Posted: Thursday 10th July 2014 at 18:41 pm

Zuugah Tiigah to bring fresh ideas to project UER

Mr James Zuugag Tiigah

Mr James Zuugag Tiigah



Mr James Zuugag Tiigah
Accra, July 10, GNA – Mr James Zuugag Tiigah, Minister-designate for the Upper East Region, is set to bring new ideas to promote business and investment towards the overall development of the region.

Exhibiting confidence and poise, the accounting and tax man, described himself as a team- player, and promised to work with all stakeholders to boost agriculture, promote tourism and improve the road network in the region, if he gets the nod from Parliament to represent President John Mahama in carrying out his development agenda for the region.

Mr Tiigah told the Vetting Committee of Parliament in Accra, when he appeared before it that he would bring his experience as a public and civil servant to bear on his new managerial position, if he is made the Minister for the Upper East Region.

Mr Tiigah, until recently the Chief Treasury Officer at the Permanent Mission of Ghana to the United Nations, is among several people nominated by President Mahama in a recent reshuffle, as the Minister-designate for Upper East.

Other nominees who were also vetted by the Committee on Wednesday were Nii Osah Mills, former President of the Ghana Bar Association, Mr Aquinas Tawiah Quansah, out-going Deputy Minister of Fisheries and Aquaculture, as Minister-designate for the Central Region; and Mr Antwi-Boasiako Sekyere, out-going Deputy Minister for Employment and Labour Relations as Minister-designate for the Eastern Region.

When asked about protests of his nomination Mr Tiigah told the Committee that he was not aware, but however dwelt on his experience to reconcile people, and would marshal all available resources towards the resolution of conflicts in the region.
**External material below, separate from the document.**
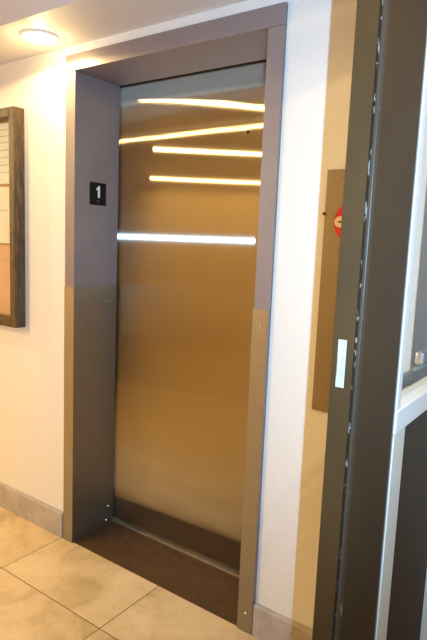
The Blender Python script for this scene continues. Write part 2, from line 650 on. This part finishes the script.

He promised further to restore peace in troubled areas, particularly Bawku, and invited people with shades of opinion, to come and work together to ensure accelerated development of the region.

He praised the Savannah Accelerated Development Authority (SADA) programme, and commended President Mahama for the appointment of a new Chief Executive Officer and a new board to the Authority.

Mr Tiigah promised to collaborate with agricultural engineers to develop dug-outs to ensure the availability of water for all year round agriculture, and also create a website solely for the promotion of tourism and investment in the region.

He mentioned, for example, that there is a small agricultural station at Garu, ‘the only station where you have blind people farming,’ adding that he would popularize such centres for people to see that people with disabilities can do a lot of things.

For his part, Nii Mills, designated for the Lands and Natural Resources Ministry, promised to work harder, and ensure that surveyors were given more training to properly carry out the mapping of lands.

He said he would also ensure that they had equipment, with modern office complexes to reduce congestion, as well as improve on the process for the holding of land titles.

He outlined a number of measures he will institute to address the galamsey menace when given the nod.

On his resignation as the former President of the GBA, Nii Mills stated that there was nothing dishonest about his resignation.

Mr Quansah, nominee for the Central Region, informed the Committee that the concrete works on the Cape Coast Stadium was 100 per cent complete, and what was left are the seats and auxiliary structures.

He promised to collaborate with the Hydrological Services Department and the Ministry of Food and Agriculture to improve water systems in the region for the better development of Agriculture.

‘Agro processing will be one of the major drives,’ he declared.

Mr Quansah announced that the development of cold stores in Prampram, Nyanyano, Kormantse, Shama, New Takoradi and Half Assini, had been completed as part of the fulfillment of the campaign promises of the ruling NDC, adding that.it was left with the installation of transformers to make them operational.

Mr Quansah blamed the depletion of fingerlings on irregular fishing methods, such the use of trawlers which ‘sweep away’ the fishes, and the use of light and dynamite in fishing

‘I will advise the fishers to do the right thing; they should stay off fishing for a while.’

He described the occasional traffic jam in Kasoa in the Central Region, which delays travel time as a   ‘human challenge,’ and security issue, promising, ‘we’ll sit down with the Regional Security Council (REGSEC) and see how best to handle the situation.’

Mr Sekyere, the Minister-designate for the Eastern Region, who was a former Chief of Staff of the former campaign office of the late President Atta Mills, advocated a moratorium on salary increases, to arrest the increasing government wage bill.

He promised to improve on the development of tourism in the Eastern Region.